Summary
holding that plaintiffs notice of claim was defective, because it did not provide the defendant with notice of the plaintiffs theory of liability
Summary of this case from Keating v. GaffneyOpinion
March 16, 2000
Order, Supreme Court, New York County (Robert Lippmann, J.), entered January 26, 1999, which granted defendant's motion for summary judgment dismissing the complaint, unanimously affirmed, without costs.
Charles Gershbaum for plaintiff-appellant.
Lawrence A. Silver for defendant-respondent.

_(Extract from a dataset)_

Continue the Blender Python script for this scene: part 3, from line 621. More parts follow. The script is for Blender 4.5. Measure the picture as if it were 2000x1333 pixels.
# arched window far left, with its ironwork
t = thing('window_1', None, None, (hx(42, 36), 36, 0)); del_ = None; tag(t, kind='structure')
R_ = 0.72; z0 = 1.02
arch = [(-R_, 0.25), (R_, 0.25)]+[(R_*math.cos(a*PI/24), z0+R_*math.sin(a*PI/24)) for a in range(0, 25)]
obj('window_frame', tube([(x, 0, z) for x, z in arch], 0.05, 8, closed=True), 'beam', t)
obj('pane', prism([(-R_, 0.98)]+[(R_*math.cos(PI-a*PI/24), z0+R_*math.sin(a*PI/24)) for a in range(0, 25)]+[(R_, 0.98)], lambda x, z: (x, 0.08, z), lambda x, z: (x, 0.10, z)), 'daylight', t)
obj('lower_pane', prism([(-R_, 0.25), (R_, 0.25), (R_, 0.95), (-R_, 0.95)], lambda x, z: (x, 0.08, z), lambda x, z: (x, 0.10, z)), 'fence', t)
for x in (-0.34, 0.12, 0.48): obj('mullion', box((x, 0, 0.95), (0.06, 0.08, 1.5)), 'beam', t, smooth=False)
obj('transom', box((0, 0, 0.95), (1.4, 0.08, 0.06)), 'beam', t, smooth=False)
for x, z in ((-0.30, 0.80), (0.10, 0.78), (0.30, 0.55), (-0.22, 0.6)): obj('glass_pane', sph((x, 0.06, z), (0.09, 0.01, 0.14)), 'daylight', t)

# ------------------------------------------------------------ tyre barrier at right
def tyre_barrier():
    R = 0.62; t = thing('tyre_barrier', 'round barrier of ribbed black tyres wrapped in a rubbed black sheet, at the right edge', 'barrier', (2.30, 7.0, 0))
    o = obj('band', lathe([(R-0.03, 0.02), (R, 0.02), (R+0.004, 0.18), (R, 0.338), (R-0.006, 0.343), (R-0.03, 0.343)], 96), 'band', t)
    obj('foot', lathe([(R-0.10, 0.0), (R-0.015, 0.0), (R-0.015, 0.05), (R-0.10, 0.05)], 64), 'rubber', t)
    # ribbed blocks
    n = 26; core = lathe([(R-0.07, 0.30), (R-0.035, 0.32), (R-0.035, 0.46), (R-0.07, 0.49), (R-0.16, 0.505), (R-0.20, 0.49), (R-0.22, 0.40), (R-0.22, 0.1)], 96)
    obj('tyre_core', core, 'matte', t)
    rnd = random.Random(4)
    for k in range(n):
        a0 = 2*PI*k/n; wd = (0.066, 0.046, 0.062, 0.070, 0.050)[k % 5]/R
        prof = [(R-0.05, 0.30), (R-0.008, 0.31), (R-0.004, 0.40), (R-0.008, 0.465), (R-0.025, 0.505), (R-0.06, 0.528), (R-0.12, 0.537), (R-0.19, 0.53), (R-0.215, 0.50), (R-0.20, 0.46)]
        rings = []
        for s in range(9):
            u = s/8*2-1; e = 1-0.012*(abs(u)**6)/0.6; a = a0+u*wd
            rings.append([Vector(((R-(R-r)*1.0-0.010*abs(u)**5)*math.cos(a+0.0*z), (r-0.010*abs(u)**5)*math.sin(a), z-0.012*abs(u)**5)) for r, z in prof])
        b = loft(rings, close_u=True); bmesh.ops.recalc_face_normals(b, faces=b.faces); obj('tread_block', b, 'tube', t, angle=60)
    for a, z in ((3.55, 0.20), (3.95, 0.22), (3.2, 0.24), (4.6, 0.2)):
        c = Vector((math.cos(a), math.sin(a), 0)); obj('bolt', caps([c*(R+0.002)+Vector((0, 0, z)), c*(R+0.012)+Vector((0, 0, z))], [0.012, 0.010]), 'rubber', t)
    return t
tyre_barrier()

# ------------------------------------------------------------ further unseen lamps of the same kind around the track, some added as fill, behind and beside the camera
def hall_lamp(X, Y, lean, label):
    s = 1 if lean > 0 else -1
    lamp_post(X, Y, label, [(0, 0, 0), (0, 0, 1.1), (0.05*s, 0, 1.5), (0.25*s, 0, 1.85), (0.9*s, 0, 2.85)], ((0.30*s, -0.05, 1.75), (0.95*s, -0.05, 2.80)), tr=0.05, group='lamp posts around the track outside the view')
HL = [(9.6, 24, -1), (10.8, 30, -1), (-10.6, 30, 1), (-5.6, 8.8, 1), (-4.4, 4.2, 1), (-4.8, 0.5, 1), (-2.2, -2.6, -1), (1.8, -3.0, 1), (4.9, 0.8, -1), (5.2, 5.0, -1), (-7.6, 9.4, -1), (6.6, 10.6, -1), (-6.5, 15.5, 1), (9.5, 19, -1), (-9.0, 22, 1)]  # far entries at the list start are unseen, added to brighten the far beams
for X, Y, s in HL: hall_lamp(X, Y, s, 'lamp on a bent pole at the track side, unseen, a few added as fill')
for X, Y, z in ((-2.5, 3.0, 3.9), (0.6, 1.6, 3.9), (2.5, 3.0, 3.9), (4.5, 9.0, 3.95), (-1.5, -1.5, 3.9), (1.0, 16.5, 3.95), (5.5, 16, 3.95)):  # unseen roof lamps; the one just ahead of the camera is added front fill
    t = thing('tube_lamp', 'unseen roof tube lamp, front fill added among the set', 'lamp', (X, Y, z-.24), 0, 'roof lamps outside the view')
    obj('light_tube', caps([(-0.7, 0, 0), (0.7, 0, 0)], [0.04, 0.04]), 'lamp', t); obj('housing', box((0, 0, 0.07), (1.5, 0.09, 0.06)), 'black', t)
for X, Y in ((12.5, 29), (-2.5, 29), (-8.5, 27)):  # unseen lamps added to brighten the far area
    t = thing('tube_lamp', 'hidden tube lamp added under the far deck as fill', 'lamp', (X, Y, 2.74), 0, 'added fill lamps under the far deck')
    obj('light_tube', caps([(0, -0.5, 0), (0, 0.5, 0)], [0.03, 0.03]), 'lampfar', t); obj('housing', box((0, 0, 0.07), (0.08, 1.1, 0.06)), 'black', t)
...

Sullivan, P.J., Rosenberger, Mazzarelli, Buckley, Friedman, JJ.
Plaintiff's notice of claim was defective since it did not provide defendant with notice of plaintiff's theory of liability, first advanced in plaintiff's deposition more than a year after the accident, that she slipped and fell on subway steps as a result of the absence of a metal tread (see, Chipurnoi v. Manhattan and Bronx Surface Tr. Operating Auth., 216 A.D.2d 171). Since plaintiff was attempting to amend her notice of claim by serving an amended bill of particulars that included this new theory (see, Herron v. City of New York, 223 A.D.2d 676), and the one-year and 90-day limitation period had passed, the IAS court properly granted defendant's motion to dismiss the complaint (id.).
THIS CONSTITUTES THE DECISION AND ORDER OF SUPREME COURT, APPELLATE DIVISION, FIRST DEPARTMENT.